Isaka explained the Kabuki theater as an all-male theater of song (ka), dance (bu), and acting (ki) – which came into being in the 17th century in Japan, and remains popular today.

“This talk will be about women onnagata who faithfully mastered onnagata technique and thus gained the reputation that ‘once she is on stage, it is impossible to tell that she is not a man,” Isaka said.

The talk will address how onnagata actors became popular in Japanese culture, what types of techniques the actors used and why the actors eventually disappeared, Isaka said.

“The significance of onnagata does not remain (only) within the realm of theater, because, during the history of onnagata, this theatrical gender practice even affected how women manifested femininity in society,” she said.

In addition to studying Japanese theater, Isaka has also written a book on martial arts.

She authored the book “Secrecy in Japanese Arts: ‘Secret Transmission’ as a Mode of Knowledge” in 1995. The book examines esoteric gei.

“Gei, or ‘acquired technique,’ is a blanket concept that covers almost any technique, be it martial, literary or musical.
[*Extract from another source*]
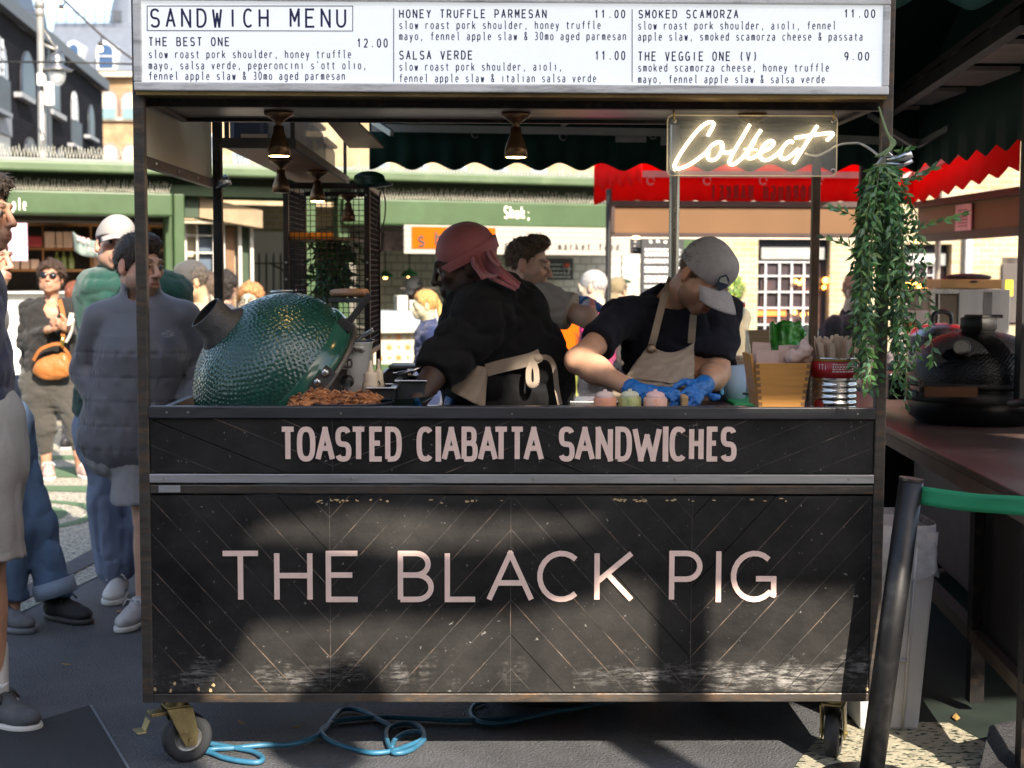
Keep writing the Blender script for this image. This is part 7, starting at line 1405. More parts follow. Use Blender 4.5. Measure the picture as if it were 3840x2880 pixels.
# ---------------------------------------------------------------- worker in the grey cap
Y0=.80; pw=lambda u,v,Y=Y0: W(u,v,Y)
t=thing('person','worker in navy T shirt, beige apron, grey cap and blue gloves bending over the counter','person',(.6,1.0,0))
hd=Head(pw(2636,1040,.78),(.40,-.62,-.67),(.5,-.42,.70),1.0)
nk=pw(2520,1135,.93); shL=pw(2335,1195,.88); shR=pw(2705,1185,.98); elL=pw(2168,1352,.66); wrL=pw(2412,1482,.44); elR=pw(2690,1400,.88); wrR=pw(2632,1452,.60)
hip=Vector((pw(2500,1560,1.02).x,1.02,.95)); chest=pw(2530,1270,.95); foot=lambda x:[Cone((hip.x+x,1.03,.92),(hip.x+x,1.05,.50),.085,.055,.03),Cone((hip.x+x,1.05,.50),(hip.x+x,1.08,.08),.055,.038,.02)]
P=hd.prims(open_=.0)+[Cone(hd.L(0,.03,-.05),nk,.055,.062,.04),ECap(chest,hip,(.17,.10),(.15,.10)),Cone(shL,shR,.06,.06,.04)]+limb(shL,elL,wrL,.052,.043,.027,.03)+limb(shR,elR,wrR,.052,.043,.027,.03)+[Ell((elL+wrL)/2*.55+elL*.45,(.044,.044,.044),None,.05),Ell(elR.lerp(wrR,.3),(.043,.043,.043),None,.05)]+foot(-.1)+foot(.1)
body(t,P,hd,TAN,.62,(.08,.045,.025),.005)
hd.eyes(t)
hd.hair(t,hairmat('light brown hair',(.16,.09,.045)),.006,.06,-.03,-.035,.003)
greycap=M('heather grey cap cloth',(.36,.335,.335),.9,0,.12,60,bump=.2,bscale=500)
cp=hd.cap(t,greycap,-.12,.098,low=.020,bw=.086)
pt=hd.L(-.026,-.0965,.062); nrm=(hd.R@Vector((-.22,-.90,.38))).normalized(); T=axisM(pt+nrm*.004,nrm,hd.R@Vector((0,.3,1))); hx=[(.031*math.cos(R(60*i)),.026*math.sin(R(60*i)+0)) for i in range(6)]
m=MB(); m.prism([T@Vector((x,y,0)) for x,y in hx],nrm*.004); pa=m.build('patch',M('navy patch',(.015,.025,.05),.7),cp); m=MB(); m.prism([T@Vector((x*.82,y*.82,.0042)) for x,y in hx if x>.001 or abs(y)<.001][:4] if 0 else [T@Vector(q) for q in ((.003,-.021,.0042),(.024,0,.0042),(.014,.0185,.0042),(-.0,.019,.0042)) ],nrm*.001); m.prism([T@Vector(q) for q in ((.003,-.018,.0042),(.021,-.001,.0042),(.011,.018,.0042),(.003,.018,.0042))],nrm*.0015); m.build('patch_print',M('sage print',(.30,.33,.28),.7),pa); m=MB(); m.tube([T@Vector((.001+.0015*math.sin(i*2.1),-.018+.0036*i,.0052)) for i in range(11)],.0011,5); m.build('patch_script',chalk,pa)
navyt=cloth('navy jersey',(.012,.013,.022),.9,20,.2,.05)
bel=pw(2560,1440,.86)
P=[ECap(nk+Vector((0,.02,-.03)),chest,(.15,.085),(.185,.125),k=.06),ECap(chest,hip,(.185,.125),(.17,.125),k=.06),Cone(shL,shR,.068,.068,.06),Cone(nk,nk+Vector((.0,.03,-.05)),.07,.09,.05),Cone(shL,shL.lerp(elL,.62),.074,.068,.05),Cone(shR,shR.lerp(elR,.85),.078,.072,.05)]
dL=(elL-shL).normalized(); cut=shL.lerp(elL,.66)
class Lim:   # trims a sleeve square to its arm, leaving the rest of the garment alone
    def __init__(s,a,b,f,r=.16): s.a=Vector(a);s.b=Vector(b);s.f=f;s.r=r
def trim(P,D,lims):
    for l in lims:
        a=np.array(l.a.lerp(l.b,l.f)); d=np.array((l.b-l.a).normalized()); q=P-a; h=q@d; rad=np.linalg.norm(q-h[:,None]*d,axis=1); m=(h>0)&(h<.2)&(rad<l.r); D=np.where(m,np.maximum(D,h),D)
    return D
hole=Cone(hd.L(0,.03,-.06),nk+Vector((.005,-.03,.015)),.06,.07)
sdf_mesh('t_shirt',P+[Cone(hd.L(0,.02,-.07),nk+Vector((.0,-.045,.035)),.062,.066,.012,True)],navyt,t,cell=.0075,disp=folds(.010,9,(1,.8,1.6),2),post=lambda p,d:trim(p,d,[Lim(shL,elL,.60),Lim(shR,elR,.80,.12)]))
apr=cloth('beige apron canvas',(.35,.28,.215),.85,14,.14,.1,.3,300)
az=lambda x,y,Y:W(2050+x*.452,850+y*.452,Y)
def hang(poly,Yf,name,par,mat,th=.004,seg=26,wob=.006,freq=30):
    """cloth panel: quad poly of photo points with their own depths, rippled"""
    a,b,c,d=poly; return MB().grid(lambda s_,q:(a.lerp(b,s_)).lerp(d.lerp(c,s_),q)+Vector((0,-.035*math.sin(math.pi*s_)-wob*math.sin(s_*freq+q*9)*q-.004*math.sin(q*23+s_*8),(-.03*math.sin(math.pi*s_)*(1-q) if name=='apron' else 0))),seg,seg).build(name,mat,par,solid=th)
ap=hang([az(845,985,.80),az(1222,960,.82),az(1225,1330,.66),az(660,1235,.72)],0,'apron',t,apr)
hang([az(660,1235,.72),az(1225,1330,.66),az(1215,1520,.68),az(500,1420,.72)],0,'apron_skirt',ap,apr)
m=MB()
def strap(pts,w_=.026,th=.004,m=m):
    pts=[Vector(p) for p in pts]
    c=cat(pts,5)
    for i in range(len(c)-1): m.beam(c[i],c[i+1]+(c[i+1]-c[i])*.06,w_,th,(0,1,.15))
strap([az(868,1000,.79),az(900,880,.775),az(960,640,.80),az(1000,520,.84),az(1030,430,.92)]); strap([az(1200,965,.81),az(1208,850,.80),az(1218,735,.84)])
m.build('strap',apr,ap); q=az(866,1012,.772); MB().lathe([(.008,0),(.0165,0),(.0165,.004),(.008,.004)],axisM(q,(-.1,-1,.1)),20).build('eyelet',M('bronze eyelet',(.22,.14,.06),.3,.9),ap); MB().ball(q+Vector((0,-.004,.0)),.012,10).build('knot',apr,ap)
m=MB(); q0_=az(905,1215,.665); q1_=az(1058,1160,.665); e=(q1_-q0_).normalized(); text(m,'THE BLACK PIG',q0_+Vector((0,-.022,-.0)),e,(0,0,1),(q1_-q0_).length/12,.011,.0016,.6,2,(0,.002,0)); m.build('lettering',M('tonal stitching',(.38,.31,.26),.8),ap)
glove=M('blue nitrile glove',(.02,.16,.50),.3,0,.2,25,bump=.4,bscale=90,sub=.05)
gl=dict(cell=.0036,disp=lambda p:.0016*vnoise(p,120,3)+.0012*vnoise(p*A3([1,1,3]),60,4))
dl=(wrL-elL).normalized()
o=sdf_mesh('glove',hand(wrL+Vector((.0,0,.012)),(.97,-.20,-.02),(-.10,.25,-.95),1,curls=[(.25,.75,.55),(.35,.9,.6),(.5,.95,.6),(.6,1.0,.7)],sc=.94)+[Cone(wrL-dl*.055,wrL,.036,.031,.012)],glove,t,**gl)
o=sdf_mesh('glove',hand(wrR+Vector((0,0,.005)),(-.50,-.70,-.38),(-.55,.45,-.6),-1,curls=[(.35,.8,.6),(.4,.9,.6),(.5,.9,.6),(.6,1.0,.6)],sc=.94)+[Cone(wrR-(wrR-elR).normalized()*.05,wrR,.036,.030,.012),Ell(wrR+Vector((.045,.0,-.035)),(.022,.012,.014))],glove,t,**gl)
o=MB().box(*boxpx(2555,1482,2582,1530,.40,.05)).build('bread_piece',M('toasted bread',(.62,.38,.17),.8,0,.2,30),None,bevel=.008); tag(o,'cut end of toasted bread between the gloved hands','bread')
trs=cloth('dark trousers',(.007,.007,.008)); sdf_mesh('trousers',[Cone(hip,hip+Vector((0,0,-.03)),.15,.14)]+[Cone((hip.x+x,1.03,.9),(hip.x+x,1.06,.08),.10,.065,.04) for x in (-.1,.1)],trs,t,cell=.014,disp=folds(.008,10))
for x in (-.1,.1): shoe(t,(hip.x+x,.92,0),(hip.x+x,1.19,0),blackplastic,rubber)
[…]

Gei esotericism refers to ‘secret transmission’ by which dancers and swordsmen transmitted their expertise about their arts. This book studies gei esotericism as a readable logic in its own right, not as a mysterious feature of Japanese culture,” she said.

Isaka said her book relates to her speech’s topic because the female onnagata actresses require great poise and technique to make the audience think that they are men acting as women and not women acting as themselves.

Bill Mihalopoulos, a history professor at NMU, invited Isaka to speak to encourage students to experience other cultures.

“I thought that a speaker who spoke of Kabuki theater, something that students could see on stage, would be more appealing to students than a speaker who spoke of something abstract,” Mihalopoulos said.